— Instructions to follow —
Without the pictures, give the entries below again exactly as written.

Part of a data file
····················

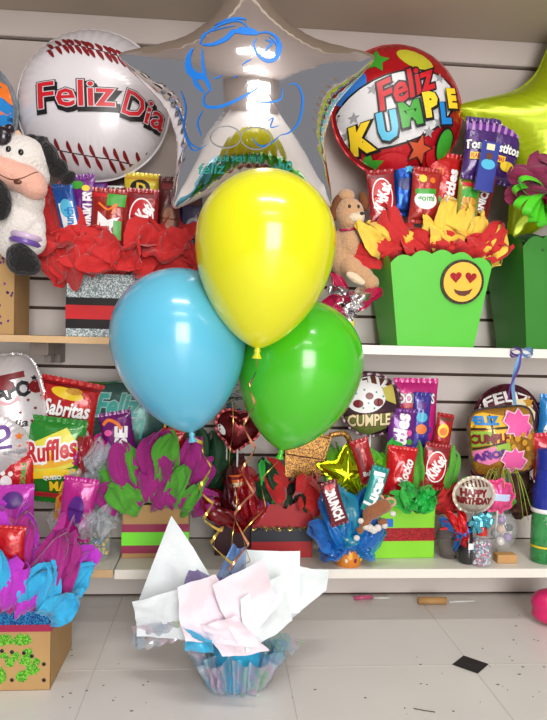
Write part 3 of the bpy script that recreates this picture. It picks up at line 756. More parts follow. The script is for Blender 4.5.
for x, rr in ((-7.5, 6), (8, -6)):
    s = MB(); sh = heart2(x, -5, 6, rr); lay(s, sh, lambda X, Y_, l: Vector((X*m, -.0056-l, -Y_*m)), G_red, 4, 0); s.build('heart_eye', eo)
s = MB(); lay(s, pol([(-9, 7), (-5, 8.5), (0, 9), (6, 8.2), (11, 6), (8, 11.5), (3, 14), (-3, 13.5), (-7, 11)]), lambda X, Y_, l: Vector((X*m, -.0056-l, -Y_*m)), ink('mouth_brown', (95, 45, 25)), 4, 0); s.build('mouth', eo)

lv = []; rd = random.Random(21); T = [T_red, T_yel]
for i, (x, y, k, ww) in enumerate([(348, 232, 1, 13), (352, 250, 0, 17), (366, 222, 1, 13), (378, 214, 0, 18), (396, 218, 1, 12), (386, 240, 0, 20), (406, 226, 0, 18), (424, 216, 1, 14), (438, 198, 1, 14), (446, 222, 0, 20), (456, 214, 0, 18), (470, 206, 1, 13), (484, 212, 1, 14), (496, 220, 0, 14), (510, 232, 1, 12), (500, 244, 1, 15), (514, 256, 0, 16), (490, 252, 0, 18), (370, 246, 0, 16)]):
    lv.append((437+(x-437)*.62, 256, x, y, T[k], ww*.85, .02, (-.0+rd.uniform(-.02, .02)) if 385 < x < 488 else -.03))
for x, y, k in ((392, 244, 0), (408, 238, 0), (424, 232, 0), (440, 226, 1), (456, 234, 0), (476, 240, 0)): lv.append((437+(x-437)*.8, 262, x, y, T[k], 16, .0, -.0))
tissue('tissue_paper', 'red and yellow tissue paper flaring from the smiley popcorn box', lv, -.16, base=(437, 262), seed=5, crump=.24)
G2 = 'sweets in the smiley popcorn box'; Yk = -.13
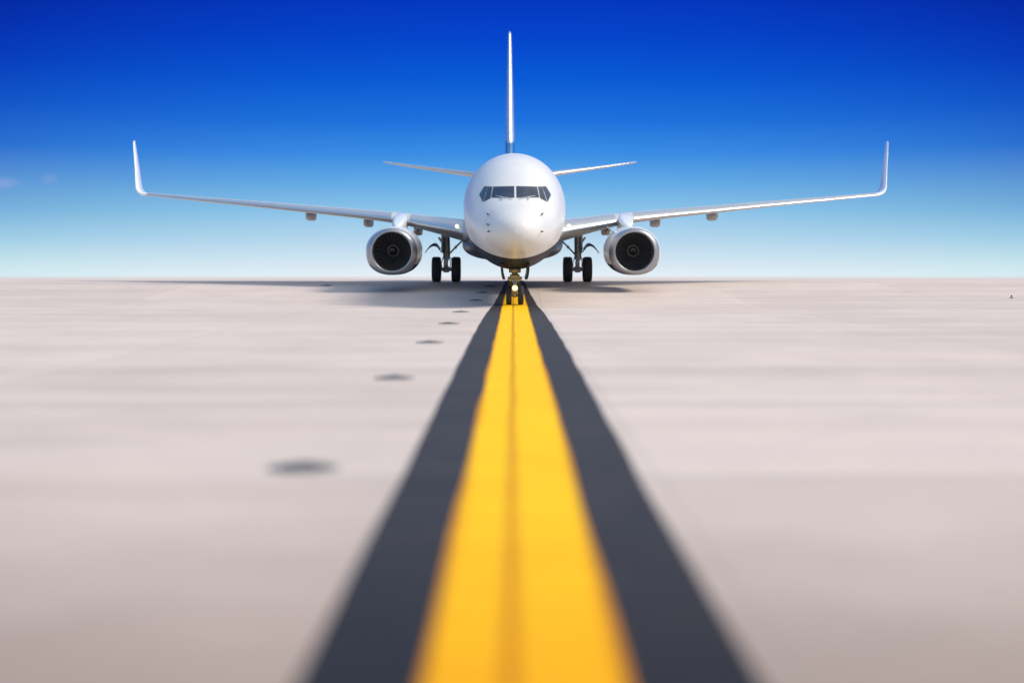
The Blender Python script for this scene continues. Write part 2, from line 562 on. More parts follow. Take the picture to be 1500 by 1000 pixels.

····················

— Task answer —
Write part 3 of the bpy script that recreates this picture. It picks up at line 756. More parts follow. The script is for Blender 4.5.
for x, rr in ((-7.5, 6), (8, -6)):
    s = MB(); sh = heart2(x, -5, 6, rr); lay(s, sh, lambda X, Y_, l: Vector((X*m, -.0056-l, -Y_*m)), G_red, 4, 0); s.build('heart_eye', eo)
s = MB(); lay(s, pol([(-9, 7), (-5, 8.5), (0, 9), (6, 8.2), (11, 6), (8, 11.5), (3, 14), (-3, 13.5), (-7, 11)]), lambda X, Y_, l: Vector((X*m, -.0056-l, -Y_*m)), ink('mouth_brown', (95, 45, 25)), 4, 0); s.build('mouth', eo)

lv = []; rd = random.Random(21); T = [T_red, T_yel]
for i, (x, y, k, ww) in enumerate([(348, 232, 1, 13), (352, 250, 0, 17), (366, 222, 1, 13), (378, 214, 0, 18), (396, 218, 1, 12), (386, 240, 0, 20), (406, 226, 0, 18), (424, 216, 1, 14), (438, 198, 1, 14), (446, 222, 0, 20), (456, 214, 0, 18), (470, 206, 1, 13), (484, 212, 1, 14), (496, 220, 0, 14), (510, 232, 1, 12), (500, 244, 1, 15), (514, 256, 0, 16), (490, 252, 0, 18), (370, 246, 0, 16)]):
    lv.append((437+(x-437)*.62, 256, x, y, T[k], ww*.85, .02, (-.0+rd.uniform(-.02, .02)) if 385 < x < 488 else -.03))
for x, y, k in ((392, 244, 0), (408, 238, 0), (424, 232, 0), (440, 226, 1), (456, 234, 0), (476, 240, 0)): lv.append((437+(x-437)*.8, 262, x, y, T[k], 16, .0, -.0))
tissue('tissue_paper', 'red and yellow tissue paper flaring from the smiley popcorn box', lv, -.16, base=(437, 262), seed=5, crump=.24)
G2 = 'sweets in the smiley popcorn box'; Yk = -.13
The Blender Python script for this scene continues. Write part 2, from line 562 on. More parts follow. Take the picture to be 1500 by 1000 pixels.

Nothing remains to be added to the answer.